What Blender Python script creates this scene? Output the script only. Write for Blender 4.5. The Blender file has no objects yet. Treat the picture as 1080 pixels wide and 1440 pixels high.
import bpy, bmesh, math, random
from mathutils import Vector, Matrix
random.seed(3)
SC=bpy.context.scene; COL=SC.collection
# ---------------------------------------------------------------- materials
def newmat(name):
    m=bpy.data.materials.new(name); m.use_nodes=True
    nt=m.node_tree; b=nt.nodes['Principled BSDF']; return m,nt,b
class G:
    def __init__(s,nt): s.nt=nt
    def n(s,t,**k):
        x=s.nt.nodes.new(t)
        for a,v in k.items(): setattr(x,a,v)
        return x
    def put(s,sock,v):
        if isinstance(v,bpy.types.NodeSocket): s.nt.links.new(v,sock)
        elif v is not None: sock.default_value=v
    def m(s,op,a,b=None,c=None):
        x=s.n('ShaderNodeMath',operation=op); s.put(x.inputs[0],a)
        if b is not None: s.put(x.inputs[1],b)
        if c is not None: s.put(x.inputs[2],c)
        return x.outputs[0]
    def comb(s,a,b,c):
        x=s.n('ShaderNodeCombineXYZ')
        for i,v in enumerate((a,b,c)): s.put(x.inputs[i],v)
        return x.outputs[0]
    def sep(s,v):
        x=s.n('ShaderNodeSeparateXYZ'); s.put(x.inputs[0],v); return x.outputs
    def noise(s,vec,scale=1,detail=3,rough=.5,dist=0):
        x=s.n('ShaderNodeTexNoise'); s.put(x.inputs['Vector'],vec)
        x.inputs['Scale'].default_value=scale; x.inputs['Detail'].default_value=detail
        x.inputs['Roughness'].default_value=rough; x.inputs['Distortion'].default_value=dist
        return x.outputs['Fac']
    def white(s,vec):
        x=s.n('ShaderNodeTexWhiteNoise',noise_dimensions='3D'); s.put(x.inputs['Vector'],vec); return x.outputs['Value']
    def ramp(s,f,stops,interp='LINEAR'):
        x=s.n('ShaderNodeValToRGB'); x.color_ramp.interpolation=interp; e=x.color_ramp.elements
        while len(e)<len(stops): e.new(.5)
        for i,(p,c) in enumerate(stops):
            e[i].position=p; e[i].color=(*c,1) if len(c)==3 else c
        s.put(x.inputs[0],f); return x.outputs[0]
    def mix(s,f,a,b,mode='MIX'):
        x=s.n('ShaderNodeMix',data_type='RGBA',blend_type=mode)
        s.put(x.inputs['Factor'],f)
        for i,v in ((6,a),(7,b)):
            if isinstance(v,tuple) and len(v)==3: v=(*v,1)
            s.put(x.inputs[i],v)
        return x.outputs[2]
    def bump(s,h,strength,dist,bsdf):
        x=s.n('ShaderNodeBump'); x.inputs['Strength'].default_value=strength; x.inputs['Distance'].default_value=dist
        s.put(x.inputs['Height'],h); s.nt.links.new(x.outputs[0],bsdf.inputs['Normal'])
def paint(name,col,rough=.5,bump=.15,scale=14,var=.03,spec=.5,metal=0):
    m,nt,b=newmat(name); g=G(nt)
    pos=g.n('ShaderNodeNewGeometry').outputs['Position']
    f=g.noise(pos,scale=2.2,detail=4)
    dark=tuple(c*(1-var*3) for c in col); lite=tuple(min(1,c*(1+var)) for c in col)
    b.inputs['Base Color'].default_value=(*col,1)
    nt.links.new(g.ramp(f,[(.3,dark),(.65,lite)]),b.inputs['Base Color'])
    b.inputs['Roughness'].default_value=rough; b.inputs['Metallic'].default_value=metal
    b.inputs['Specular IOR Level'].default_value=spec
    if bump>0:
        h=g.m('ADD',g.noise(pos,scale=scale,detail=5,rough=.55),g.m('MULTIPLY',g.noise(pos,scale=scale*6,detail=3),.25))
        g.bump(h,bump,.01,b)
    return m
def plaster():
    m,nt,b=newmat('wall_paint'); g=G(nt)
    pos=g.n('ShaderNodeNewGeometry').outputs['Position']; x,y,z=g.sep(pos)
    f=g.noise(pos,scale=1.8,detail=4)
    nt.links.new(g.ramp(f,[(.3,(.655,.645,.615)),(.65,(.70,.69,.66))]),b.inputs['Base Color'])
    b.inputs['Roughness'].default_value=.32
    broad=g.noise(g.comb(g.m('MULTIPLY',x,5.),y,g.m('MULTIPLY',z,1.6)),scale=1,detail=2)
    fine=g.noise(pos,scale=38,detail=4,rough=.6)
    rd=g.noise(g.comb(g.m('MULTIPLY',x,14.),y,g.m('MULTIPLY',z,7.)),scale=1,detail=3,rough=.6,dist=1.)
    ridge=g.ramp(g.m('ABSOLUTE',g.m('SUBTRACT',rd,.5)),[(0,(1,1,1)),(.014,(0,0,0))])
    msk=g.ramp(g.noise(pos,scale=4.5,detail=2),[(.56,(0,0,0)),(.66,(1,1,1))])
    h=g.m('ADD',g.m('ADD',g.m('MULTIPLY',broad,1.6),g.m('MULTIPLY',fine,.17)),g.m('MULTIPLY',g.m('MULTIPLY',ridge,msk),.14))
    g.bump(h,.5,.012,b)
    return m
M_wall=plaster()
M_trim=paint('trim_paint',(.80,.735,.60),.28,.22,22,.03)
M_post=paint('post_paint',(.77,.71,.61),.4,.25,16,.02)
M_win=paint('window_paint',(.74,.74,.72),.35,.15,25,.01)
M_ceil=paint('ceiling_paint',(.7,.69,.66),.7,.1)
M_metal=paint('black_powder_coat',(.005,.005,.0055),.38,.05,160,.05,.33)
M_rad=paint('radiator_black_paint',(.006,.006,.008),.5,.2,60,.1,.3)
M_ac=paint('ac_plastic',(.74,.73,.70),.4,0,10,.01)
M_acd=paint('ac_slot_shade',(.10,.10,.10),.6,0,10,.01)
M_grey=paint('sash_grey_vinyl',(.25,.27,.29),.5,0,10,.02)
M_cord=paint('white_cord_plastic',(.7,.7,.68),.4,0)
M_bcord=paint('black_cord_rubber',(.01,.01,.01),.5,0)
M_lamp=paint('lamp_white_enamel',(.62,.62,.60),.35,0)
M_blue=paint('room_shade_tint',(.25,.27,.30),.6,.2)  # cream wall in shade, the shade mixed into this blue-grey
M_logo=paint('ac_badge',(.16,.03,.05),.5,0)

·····

● Given task
Output the data above exactly, please, line for line.

● Response
What Blender Python script creates this scene? Output the script only. Write for Blender 4.5. The Blender file has no objects yet. Treat the picture as 1080 pixels wide and 1440 pixels high.
import bpy, bmesh, math, random
from mathutils import Vector, Matrix
random.seed(3)
SC=bpy.context.scene; COL=SC.collection
# ---------------------------------------------------------------- materials
def newmat(name):
    m=bpy.data.materials.new(name); m.use_nodes=True
    nt=m.node_tree; b=nt.nodes['Principled BSDF']; return m,nt,b
class G:
    def __init__(s,nt): s.nt=nt
    def n(s,t,**k):
        x=s.nt.nodes.new(t)
        for a,v in k.items(): setattr(x,a,v)
        return x
    def put(s,sock,v):
        if isinstance(v,bpy.types.NodeSocket): s.nt.links.new(v,sock)
        elif v is not None: sock.default_value=v
    def m(s,op,a,b=None,c=None):
        x=s.n('ShaderNodeMath',operation=op); s.put(x.inputs[0],a)
        if b is not None: s.put(x.inputs[1],b)
        if c is not None: s.put(x.inputs[2],c)
        return x.outputs[0]
    def comb(s,a,b,c):
        x=s.n('ShaderNodeCombineXYZ')
        for i,v in enumerate((a,b,c)): s.put(x.inputs[i],v)
        return x.outputs[0]
    def sep(s,v):
        x=s.n('ShaderNodeSeparateXYZ'); s.put(x.inputs[0],v); return x.outputs
    def noise(s,vec,scale=1,detail=3,rough=.5,dist=0):
        x=s.n('ShaderNodeTexNoise'); s.put(x.inputs['Vector'],vec)
        x.inputs['Scale'].default_value=scale; x.inputs['Detail'].default_value=detail
        x.inputs['Roughness'].default_value=rough; x.inputs['Distortion'].default_value=dist
        return x.outputs['Fac']
    def white(s,vec):
        x=s.n('ShaderNodeTexWhiteNoise',noise_dimensions='3D'); s.put(x.inputs['Vector'],vec); return x.outputs['Value']
    def ramp(s,f,stops,interp='LINEAR'):
        x=s.n('ShaderNodeValToRGB'); x.color_ramp.interpolation=interp; e=x.color_ramp.elements
        while len(e)<len(stops): e.new(.5)
        for i,(p,c) in enumerate(stops):
            e[i].position=p; e[i].color=(*c,1) if len(c)==3 else c
        s.put(x.inputs[0],f); return x.outputs[0]
    def mix(s,f,a,b,mode='MIX'):
        x=s.n('ShaderNodeMix',data_type='RGBA',blend_type=mode)
        s.put(x.inputs['Factor'],f)
        for i,v in ((6,a),(7,b)):
            if isinstance(v,tuple) and len(v)==3: v=(*v,1)
            s.put(x.inputs[i],v)
        return x.outputs[2]
    def bump(s,h,strength,dist,bsdf):
        x=s.n('ShaderNodeBump'); x.inputs['Strength'].default_value=strength; x.inputs['Distance'].default_value=dist
        s.put(x.inputs['Height'],h); s.nt.links.new(x.outputs[0],bsdf.inputs['Normal'])
def paint(name,col,rough=.5,bump=.15,scale=14,var=.03,spec=.5,metal=0):
    m,nt,b=newmat(name); g=G(nt)
    pos=g.n('ShaderNodeNewGeometry').outputs['Position']
    f=g.noise(pos,scale=2.2,detail=4)
    dark=tuple(c*(1-var*3) for c in col); lite=tuple(min(1,c*(1+var)) for c in col)
    b.inputs['Base Color'].default_value=(*col,1)
    nt.links.new(g.ramp(f,[(.3,dark),(.65,lite)]),b.inputs['Base Color'])
    b.inputs['Roughness'].default_value=rough; b.inputs['Metallic'].default_value=metal
    b.inputs['Specular IOR Level'].default_value=spec
    if bump>0:
        h=g.m('ADD',g.noise(pos,scale=scale,detail=5,rough=.55),g.m('MULTIPLY',g.noise(pos,scale=scale*6,detail=3),.25))
        g.bump(h,bump,.01,b)
    return m
def plaster():
    m,nt,b=newmat('wall_paint'); g=G(nt)
    pos=g.n('ShaderNodeNewGeometry').outputs['Position']; x,y,z=g.sep(pos)
    f=g.noise(pos,scale=1.8,detail=4)
    nt.links.new(g.ramp(f,[(.3,(.655,.645,.615)),(.65,(.70,.69,.66))]),b.inputs['Base Color'])
    b.inputs['Roughness'].default_value=.32
    broad=g.noise(g.comb(g.m('MULTIPLY',x,5.),y,g.m('MULTIPLY',z,1.6)),scale=1,detail=2)
    fine=g.noise(pos,scale=38,detail=4,rough=.6)
    rd=g.noise(g.comb(g.m('MULTIPLY',x,14.),y,g.m('MULTIPLY',z,7.)),scale=1,detail=3,rough=.6,dist=1.)
    ridge=g.ramp(g.m('ABSOLUTE',g.m('SUBTRACT',rd,.5)),[(0,(1,1,1)),(.014,(0,0,0))])
    msk=g.ramp(g.noise(pos,scale=4.5,detail=2),[(.56,(0,0,0)),(.66,(1,1,1))])
    h=g.m('ADD',g.m('ADD',g.m('MULTIPLY',broad,1.6),g.m('MULTIPLY',fine,.17)),g.m('MULTIPLY',g.m('MULTIPLY',ridge,msk),.14))
    g.bump(h,.5,.012,b)
    return m
M_wall=plaster()
M_trim=paint('trim_paint',(.80,.735,.60),.28,.22,22,.03)
M_post=paint('post_paint',(.77,.71,.61),.4,.25,16,.02)
M_win=paint('window_paint',(.74,.74,.72),.35,.15,25,.01)
M_ceil=paint('ceiling_paint',(.7,.69,.66),.7,.1)
M_metal=paint('black_powder_coat',(.005,.005,.0055),.38,.05,160,.05,.33)
M_rad=paint('radiator_black_paint',(.006,.006,.008),.5,.2,60,.1,.3)
M_ac=paint('ac_plastic',(.74,.73,.70),.4,0,10,.01)
M_acd=paint('ac_slot_shade',(.10,.10,.10),.6,0,10,.01)
M_grey=paint('sash_grey_vinyl',(.25,.27,.29),.5,0,10,.02)
M_cord=paint('white_cord_plastic',(.7,.7,.68),.4,0)
M_bcord=paint('black_cord_rubber',(.01,.01,.01),.5,0)
M_lamp=paint('lamp_white_enamel',(.62,.62,.60),.35,0)
M_blue=paint('room_shade_tint',(.25,.27,.30),.6,.2)  # cream wall in shade, the shade mixed into this blue-grey
M_logo=paint('ac_badge',(.16,.03,.05),.5,0)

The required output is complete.